Tuesday, 23 February 2010

The Sound of One Hand Clapping

You start with an audience of one – yourself. Sometimes you think what you've got to say is great, sometimes you think it's terrible, sometimes you haven't got a clue either way.

So you push it out to your number one reader – your lover perhaps, a family member, a close friend. Maybe you trust them, maybe you don't. Maybe they tell you want you want to hear, maybe they don't.

So you push it out wider, to your crit group, other friends.

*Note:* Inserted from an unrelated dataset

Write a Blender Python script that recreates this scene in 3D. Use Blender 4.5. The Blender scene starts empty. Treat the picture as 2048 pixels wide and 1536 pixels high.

Sometimes they love it, sometimes they hate it, sometimes they don't say anything at all.

Maybe you go further - put it online, a blog, a writer's community, an online slush-pile – before you know it, hundreds of people have read your writing; you have more feedback than you know what to do with, sometimes people agree, but most often their responses are different, unique, and completely surprise you – like they were reading a different book.

You're looking for the answer, the goal, the signpost that says, do this, and your work will be finished.

You begin to realise that while the whole world can have an opinion on your work, it's only you that can fix it. This is your story, your voice, your insight – the creative responsibility lies with you, and you alone.

You write to be read – don't forget that – you have to take your audience seriously and listen to what they say. But the truth remains, while anyone can read your work, only you can write it.

And it won't be finished until it's published. And probably not even then.